Hand-colored first edition of the most extensively illustrated book of the 15th-century, in 16th century pigskin. Perrette copy. Albrecht Dürer, godson of the printer Anton Koberger, is thought to have contributed to the celebrated series of 1809 woodcuts while working for the workshop of Michael Wolgemut. The publication history of the Nuremberg Chronicle is perhaps the best documented of any book printed in this period: the contracts between Schedel and his partners Schreyer and Kammermaister, and between Schedel and the artists, all survive in the Nuremberg Stadtsbibliothek, as do detailed manuscript exemplars of both the Latin and the German editions. The Nuremberg Chronicle includes two double-page maps: a world map (Shirley 19) based on Mela’s Cosmographia (1482) and a map of northern and central Europe by Hieronymus Munzer (1437–1508) after Nicolas Khyrpffs. The world map is one of only three 15th-century maps showing Portuguese knowledge of the Gulf of Guinea of about 1470. The map of Europe is closely associated with Nicolas of Cusa’s Eichstatt map, with which it is thought to share a common manuscript source of c.1439–54. It is therefore claimed to be the first modern map of this region to appear in print. Although published later than the map of Germany in the 1482 Ulm Ptolemy, it was constructed earlier (Campbell, The Earliest Printed Maps, 1472–1500 (1987)). HC 14508*; CIBN S-161; BSB-Ink S-195; Bod-inc S-108; BMC II 437; Goff S307; GW M40784; Klebs 889.1; Schramm XVII p. 9; ISTC is00307000.

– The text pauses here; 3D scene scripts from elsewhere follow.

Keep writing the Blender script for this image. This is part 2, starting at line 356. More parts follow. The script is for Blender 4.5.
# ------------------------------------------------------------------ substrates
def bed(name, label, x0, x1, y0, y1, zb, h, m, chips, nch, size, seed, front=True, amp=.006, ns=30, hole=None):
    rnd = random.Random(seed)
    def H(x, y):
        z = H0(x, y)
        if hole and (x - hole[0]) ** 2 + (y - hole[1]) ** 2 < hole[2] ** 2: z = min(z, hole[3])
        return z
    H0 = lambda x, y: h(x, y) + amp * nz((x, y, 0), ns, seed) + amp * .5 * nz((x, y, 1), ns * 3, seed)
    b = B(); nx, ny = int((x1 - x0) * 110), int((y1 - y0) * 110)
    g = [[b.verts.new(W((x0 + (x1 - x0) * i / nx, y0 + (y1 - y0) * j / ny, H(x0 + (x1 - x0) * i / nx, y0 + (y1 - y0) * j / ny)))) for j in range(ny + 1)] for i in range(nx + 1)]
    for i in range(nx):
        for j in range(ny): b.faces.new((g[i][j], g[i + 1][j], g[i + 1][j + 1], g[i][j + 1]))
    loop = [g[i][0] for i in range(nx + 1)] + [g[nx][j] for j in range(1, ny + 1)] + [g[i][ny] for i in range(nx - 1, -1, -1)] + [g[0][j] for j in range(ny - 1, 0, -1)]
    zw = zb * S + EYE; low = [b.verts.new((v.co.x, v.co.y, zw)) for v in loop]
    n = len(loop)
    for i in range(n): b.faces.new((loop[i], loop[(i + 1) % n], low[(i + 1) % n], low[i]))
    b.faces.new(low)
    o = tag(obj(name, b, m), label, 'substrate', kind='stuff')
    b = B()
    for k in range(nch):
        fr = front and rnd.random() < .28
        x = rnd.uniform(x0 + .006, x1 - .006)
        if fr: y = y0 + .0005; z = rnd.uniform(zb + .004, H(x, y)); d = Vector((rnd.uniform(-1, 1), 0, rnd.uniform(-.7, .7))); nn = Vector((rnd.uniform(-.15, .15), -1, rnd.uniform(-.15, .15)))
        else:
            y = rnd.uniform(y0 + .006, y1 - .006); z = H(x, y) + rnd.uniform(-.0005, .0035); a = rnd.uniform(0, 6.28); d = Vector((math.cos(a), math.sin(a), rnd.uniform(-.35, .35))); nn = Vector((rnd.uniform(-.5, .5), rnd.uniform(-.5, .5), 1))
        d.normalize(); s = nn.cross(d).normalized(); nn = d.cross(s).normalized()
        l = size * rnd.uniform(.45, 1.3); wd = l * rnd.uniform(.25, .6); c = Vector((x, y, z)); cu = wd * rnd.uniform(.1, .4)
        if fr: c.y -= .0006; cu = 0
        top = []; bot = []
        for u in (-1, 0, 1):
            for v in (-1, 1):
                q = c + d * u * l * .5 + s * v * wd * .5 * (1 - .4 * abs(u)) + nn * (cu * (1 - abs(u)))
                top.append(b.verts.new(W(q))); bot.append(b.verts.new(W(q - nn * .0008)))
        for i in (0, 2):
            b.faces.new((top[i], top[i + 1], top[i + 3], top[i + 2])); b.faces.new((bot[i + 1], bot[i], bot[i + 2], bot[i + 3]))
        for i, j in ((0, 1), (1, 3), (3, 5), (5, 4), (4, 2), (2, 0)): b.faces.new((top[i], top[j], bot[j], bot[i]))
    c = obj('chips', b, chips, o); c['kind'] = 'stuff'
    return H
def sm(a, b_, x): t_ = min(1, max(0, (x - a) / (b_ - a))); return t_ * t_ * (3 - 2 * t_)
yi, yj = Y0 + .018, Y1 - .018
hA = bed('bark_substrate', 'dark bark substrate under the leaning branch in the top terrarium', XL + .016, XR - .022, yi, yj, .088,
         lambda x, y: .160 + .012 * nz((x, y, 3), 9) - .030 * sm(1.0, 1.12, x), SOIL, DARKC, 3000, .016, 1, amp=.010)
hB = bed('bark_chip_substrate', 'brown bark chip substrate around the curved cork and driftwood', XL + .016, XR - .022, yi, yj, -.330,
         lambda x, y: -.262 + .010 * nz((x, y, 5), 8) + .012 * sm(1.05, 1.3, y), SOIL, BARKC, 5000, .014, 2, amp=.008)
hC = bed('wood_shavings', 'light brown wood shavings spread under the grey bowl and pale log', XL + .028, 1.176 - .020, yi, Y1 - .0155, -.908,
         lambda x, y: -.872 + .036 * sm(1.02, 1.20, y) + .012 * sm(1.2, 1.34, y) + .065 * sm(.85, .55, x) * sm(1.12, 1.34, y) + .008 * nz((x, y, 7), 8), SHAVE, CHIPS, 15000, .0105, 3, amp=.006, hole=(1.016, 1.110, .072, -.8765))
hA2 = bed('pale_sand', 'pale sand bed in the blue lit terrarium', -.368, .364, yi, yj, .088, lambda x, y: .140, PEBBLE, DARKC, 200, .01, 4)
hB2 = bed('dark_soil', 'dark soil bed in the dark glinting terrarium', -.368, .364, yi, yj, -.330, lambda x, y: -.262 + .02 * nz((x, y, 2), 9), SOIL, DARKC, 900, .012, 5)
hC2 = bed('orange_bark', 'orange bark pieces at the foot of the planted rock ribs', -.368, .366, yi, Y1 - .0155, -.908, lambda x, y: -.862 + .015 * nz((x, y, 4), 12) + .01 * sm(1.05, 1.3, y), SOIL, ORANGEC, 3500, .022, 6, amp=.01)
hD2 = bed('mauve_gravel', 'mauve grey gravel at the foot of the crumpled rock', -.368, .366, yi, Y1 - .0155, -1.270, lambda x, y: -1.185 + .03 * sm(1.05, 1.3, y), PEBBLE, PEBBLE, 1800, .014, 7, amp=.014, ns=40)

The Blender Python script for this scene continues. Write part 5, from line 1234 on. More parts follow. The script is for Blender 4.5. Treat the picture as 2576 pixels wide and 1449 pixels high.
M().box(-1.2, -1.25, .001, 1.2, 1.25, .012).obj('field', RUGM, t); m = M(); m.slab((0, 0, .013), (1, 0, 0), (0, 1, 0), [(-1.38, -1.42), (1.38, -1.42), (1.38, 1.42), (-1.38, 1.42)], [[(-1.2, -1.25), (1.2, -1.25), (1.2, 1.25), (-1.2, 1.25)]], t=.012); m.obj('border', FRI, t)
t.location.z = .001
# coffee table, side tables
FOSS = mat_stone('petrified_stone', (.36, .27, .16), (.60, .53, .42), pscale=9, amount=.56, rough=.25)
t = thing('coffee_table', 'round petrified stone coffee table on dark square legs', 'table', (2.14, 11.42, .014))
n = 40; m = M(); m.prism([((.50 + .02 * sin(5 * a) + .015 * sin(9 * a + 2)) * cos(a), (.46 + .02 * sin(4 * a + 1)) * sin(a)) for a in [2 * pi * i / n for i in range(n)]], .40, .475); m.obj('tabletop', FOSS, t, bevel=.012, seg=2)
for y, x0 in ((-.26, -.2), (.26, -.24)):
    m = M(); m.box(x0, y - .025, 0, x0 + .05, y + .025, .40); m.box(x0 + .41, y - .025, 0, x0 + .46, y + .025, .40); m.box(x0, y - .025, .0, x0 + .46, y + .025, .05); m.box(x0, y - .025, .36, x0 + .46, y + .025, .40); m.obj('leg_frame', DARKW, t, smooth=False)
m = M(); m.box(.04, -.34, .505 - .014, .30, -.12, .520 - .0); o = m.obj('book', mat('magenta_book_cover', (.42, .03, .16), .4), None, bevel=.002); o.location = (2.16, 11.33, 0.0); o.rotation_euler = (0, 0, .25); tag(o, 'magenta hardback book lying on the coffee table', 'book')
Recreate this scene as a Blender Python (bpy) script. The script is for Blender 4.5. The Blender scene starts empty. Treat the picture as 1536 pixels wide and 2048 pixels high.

Imperial folio (468 × 313mm). 325 leaves (of 328; without f. CCLX and two final blanks, 55/1–5 bound at end). 1809 woodcut illustrations printed from 645 blocks (S.C. Cockerell’s count, Some German Woodcuts of the Fifteenth Century (1897), pp.35–36), by Michael Wolgemut, Wilhelm Pleydenwurff and their workshop, including Albrecht Dürer, woodcuts with early hand-coloring, 24 hand-colored initials (significant repairs in title-page, table and first 9 ff., title-page supplied, world map and ff. XXXIv–XXXIIIv, LXVI and LXVII uncolored, several marginal repairs, repair in f. CCIII touching woodcut, text of Pope Joan on f. CLXIXv censured but subsequently washed and now legible, burn hole in f. CLIX affecting view of Ferrara, blank corner repaired in f. CCXVIII, blank lower margin repaired in f. CCLXII, marginal worming at end, stains and soiling). 16th century German pigskin over bevelled wooden boards, tooled in blind with roll of Classical figures’ profiles in medallions between territorial arms of the Holy Roman Empire and palmette rolls among others, two brass clasps (rehinged, lower clasps’ strip renewed, rubbed, scratches some exposing boards, worm holes especially in lower cover, few stains). Provenance: few contemporary annotations including one mathematic equation – Ludwig Hartmann, Stadtschreiber of Lucerne (“eques auratus”, bought for 3 florins on 9 October 1659, note pasted onto supplied title-page) – Werdenstein Convent (“Nunc pertinet ad Conventum Werdensteinensem 1744” inscription onto supplied title-page) – Lucerne, Switzerland, City Library (sale notice dated 1854 pasted onto supplied title-page) – Librairie de Th. Belin (auction catalogue pasted onto front free endleaf, with possibly his own bibliographic note inscribed below) – Jean R. Perrette (bookplate; his sale, Christie’s, New York, 5 Apr 2016, lot 476).